Michael Müller: Wir haben gesehen, dass trotz vieler Bauaktivitäten die Mietpreise immer weiter steigen. Viele Menschen mit normalem Einkommen können sich das Leben in der Stadt nicht mehr leisten. Deswegen gibt es eine Atempause für die Mieter: fünf Jahre keine Mietsteigerung.
Was kosten denn die Mieten in Berlin?
Kommt natürlich auf die Lage an. Wir haben sehr niedrige Durchschnittsmieten, die liegen bei 7,50 Euro pro Quadratmeter, doch andere liegen eben bei zwölf oder 15 Euro. Unser großes Problem ist aber der neu gebaute Wohnraum und die Wiedervermietung, dass es da natürlich sehr hohe Einstiegsmieten gibt.
Ich nehme an, der Widerstand war enorm?
Von der Bauwirtschaft natürlich.
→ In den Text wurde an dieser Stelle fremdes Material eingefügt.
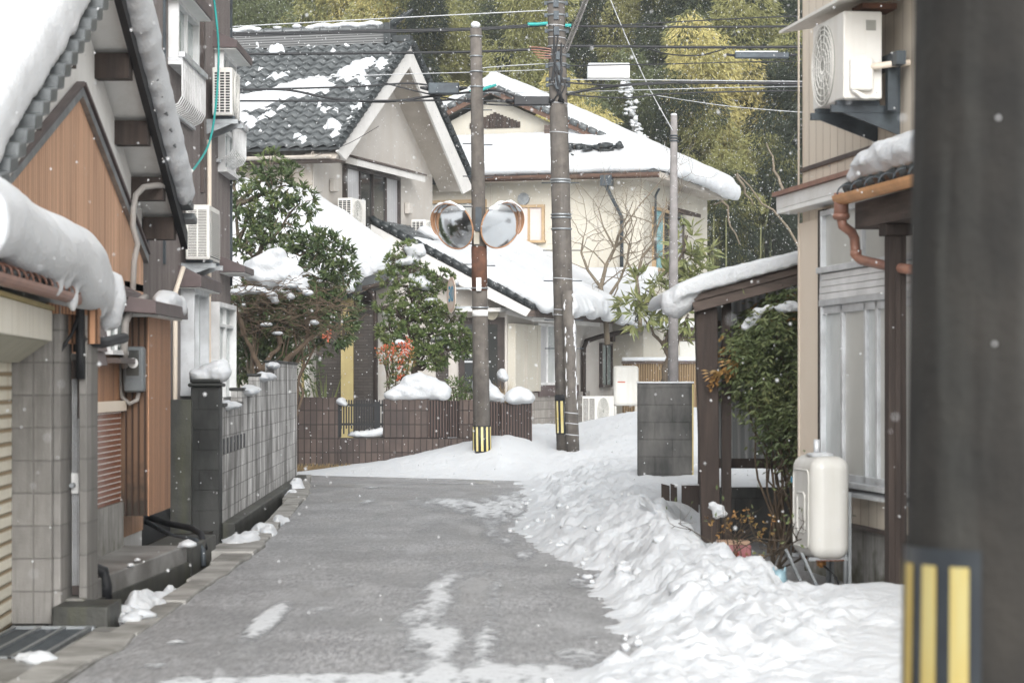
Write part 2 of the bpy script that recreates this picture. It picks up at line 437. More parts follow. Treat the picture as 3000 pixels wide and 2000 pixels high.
    def leaf(s, p, d, length, width, roll=None):
        """one folded lance-shaped leaf from p along d"""
        d = d.normalized()
        w = d.orthogonal().normalized()
        if roll is not None: w = (Matrix.Rotation(roll, 3, d) @ w)
        a = p + d * length * .45
        up = d.cross(w) * width * .25
        return s.add([p, a + w * width * .5 + up, p + d * length, a - w * width * .5 + up], [(0, 1, 2), (0, 2, 3)])
    def build(s, name, material, parent=None, bevel=0., seg=2):
        me = bpy.data.meshes.new(name)
        me.from_pydata(s.v, [], s.f)
        me.polygons.foreach_set('use_smooth', s.smooth)
        me.materials.append(M[material] if isinstance(material, str) else material)
        me.update()
        o = bpy.data.objects.new(name, me)
        col.objects.link(o)
        if parent is not None: o.parent = parent
        if bevel:
            b = o.modifiers.new('bevel', 'BEVEL')
            b.width, b.segments, b.limit_method = bevel, seg, 'ANGLE'
            if seg > 2:
                me.polygons.foreach_set('use_smooth', [True] * len(me.polygons)); b.harden_normals = True
        return o

def build_each(mb, name, material, parent=None, bevel=0.):
    """every loose piece of the mesh as an object of its own"""
    par = list(range(len(mb.v)))
    def find(i):
        while par[i] != i:
            par[i] = par[par[i]]; i = par[i]
        return i
    for f in mb.f:
        a = find(f[0])
        for i in f[1:]: par[find(i)] = a
    groups = {}
    for k, f in enumerate(mb.f): groups.setdefault(find(f[0]), []).append(k)
    out = []
    for ks in groups.values():
        q = MB(); mp = {}
        for k in ks:
            ids = []
            for i in mb.f[k]:
                if i not in mp: mp[i] = len(q.v); q.v.append(mb.v[i])
                ids.append(mp[i])
            q.f.append(tuple(ids)); q.smooth.append(mb.smooth[k])
        out.append(q.build(name, material, parent, bevel))
    return out

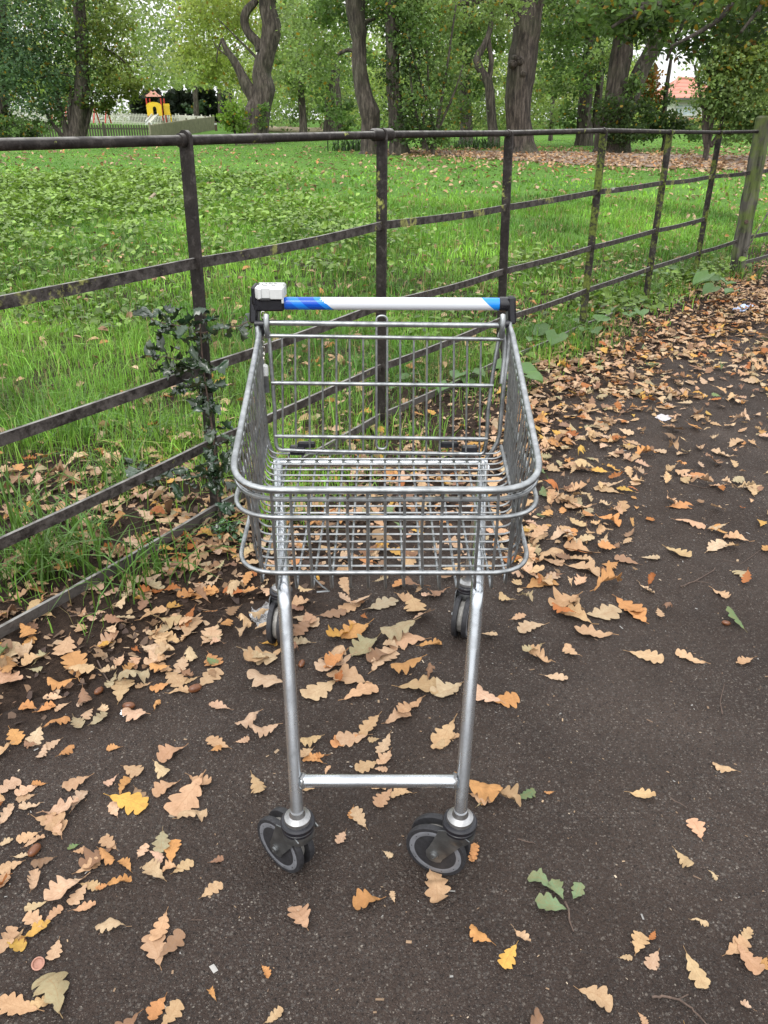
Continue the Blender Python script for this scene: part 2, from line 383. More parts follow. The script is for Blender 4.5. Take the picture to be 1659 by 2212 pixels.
# soil, litter and turf under everything: turf amount comes with the sheet
t = NT('soil_and_turf'); tf = t.attr('Col'); sp = t.n('ShaderNodeSeparateColor'); t.l(tf, sp.inputs[0])
soil = t.ramp(t.noise(38, 7, .7), [(.3, (.014, .009, .007)), (.6, (.045, .030, .022)), (.8, (.10, .07, .05))])
soil = t.mix(t.ramp(t.vor(70, out='Distance'), [(.1, .5), (.4, 0.)]), soil, (.07, .045, .03))
turf = t.mix(t.ramp(t.noise(.55, 5, .6), [(.35, 0.), (.65, 1.)]), t.ramp(t.noise(30, 5, .7), [(.3, (.030, .075, .014)), (.7, (.12, .26, .042))]), t.ramp(t.noise(22, 5, .7), [(.3, (.05, .10, .02)), (.7, (.17, .33, .06))]))
turf = t.mix(t.ramp(t.noise(11, 6, .75), [(.66, 0.), (.72, .6)]), turf, (.20, .13, .06))
k = t.math('ADD', sp.outputs[0], t.math('MULTIPLY', t.math('SUBTRACT', t.noise(5, 5, .7), .5), 1.2))
c = t.mix(t.ramp(k, [(.4, 0.), (.6, 1.)]), soil, turf); t.set(c, .95, 0, .15); t.bump(t.math('ADD', t.noise(45, 6, .7), t.noise(180, 3)), .8, .012); M_GROUND = t.m
t = NT('leafy_track'); a = t.noise(14, 6, .75); t.set(t.mix(t.ramp(t.noise(2.2, 4), [(.4, 0.), (.65, .7)]), t.ramp(a, [(.3, (.10, .065, .045)), (.5, (.24, .165, .12)), (.75, (.36, .25, .18))]), (.22, .20, .18)), .95, 0, .2); M_TRACK = t.m

# ================================================================ SETTING: ground, path, track
def grow(a, b, n, k): t = np.linspace(0, 1, n); return a+(b-a)*(np.exp(k*t)-1)/(math.exp(k)-1)
ys = np.concatenate([np.linspace(-12, -.6, 10), np.linspace(-.3, 9, 210), grow(9.1, 400, 130, 4.2)])
xs_ = grow(2.6, 330, 70, 5.0); xs = np.concatenate([-xs_[::-1], np.linspace(-2.55, 2.55, 115), xs_])
X, Y = np.meshgrid(xs, ys); Z = H(X, Y)
V = np.stack([X, Y, Z], -1).reshape(-1, 3); nx = len(xs); ny = len(ys)
i = np.arange(nx-1)[None]+nx*np.arange(ny-1)[:, None]; L = np.stack([i, i+1, i+nx+1, i+nx], -1).reshape(-1)
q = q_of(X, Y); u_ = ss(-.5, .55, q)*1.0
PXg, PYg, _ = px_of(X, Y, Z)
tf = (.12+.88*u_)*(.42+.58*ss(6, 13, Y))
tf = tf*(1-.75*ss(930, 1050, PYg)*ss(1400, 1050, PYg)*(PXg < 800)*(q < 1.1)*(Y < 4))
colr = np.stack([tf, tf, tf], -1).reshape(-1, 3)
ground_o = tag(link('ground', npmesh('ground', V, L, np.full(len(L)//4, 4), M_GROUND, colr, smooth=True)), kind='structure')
ss_ = np.linspace(-9, 60, 700); cols = np.concatenate([[0, .02], np.linspace(.1, .5, 5), np.linspace(1, 5, 6)])
Vp = []
for s in ss_:
    e = float(edge_q(s))+.03*math.sin(s*41)+.015*math.sin(s*97+2)
    for k, c in enumerate(cols):
        P = FP1+FD*s+FN*(e-c); Vp.append((P.x, P.y, -.006 if k == 0 else .0))
n = len(cols); i = np.arange(n-1)[None]+n*np.arange(len(ss_)-1)[:, None]
L = np.stack([i, i+n, i+n+1, i+1], -1)[..., ::-1].reshape(-1)
Vp = np.array(Vp)
path_o = link('path', npmesh('path', Vp, L, np.full(len(L)//4, 4), M_TARMAC, np.repeat(np.tile(np.clip(np.array(cols)/.32, 0, 1.6), len(ss_))[:, None], 3, 1), smooth=True)); tag(path_o, kind='structure')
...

Aber wir können zum Glück auch sagen, dass der Wohnungsbau nicht das einzige Segment mit großen Investitionsmitteln ist, sondern wir vergeben alleine im Schulbau fünf Milliarden Euro.
In Wien leben mehr als 60 Prozent der Bevölkerung in geförderten Wohnungen. Wie sieht es in Berlin aus?
Wir haben rund zwei Millionen Wohnungen, und davon sind rund 18 Prozent im städtischen Besitz. Dazu kommen noch einmal zwölf Prozent im Genossenschaftsbesitz.
Können Sie Wien den Mietendeckel empfehlen?
Wir sehen, egal wie groß der kommunale Bestand ist, die Menschen ziehen in die Städte, und dadurch steigen die Preise. Dass die Politik da eingreifen muss, halte ich für richtig.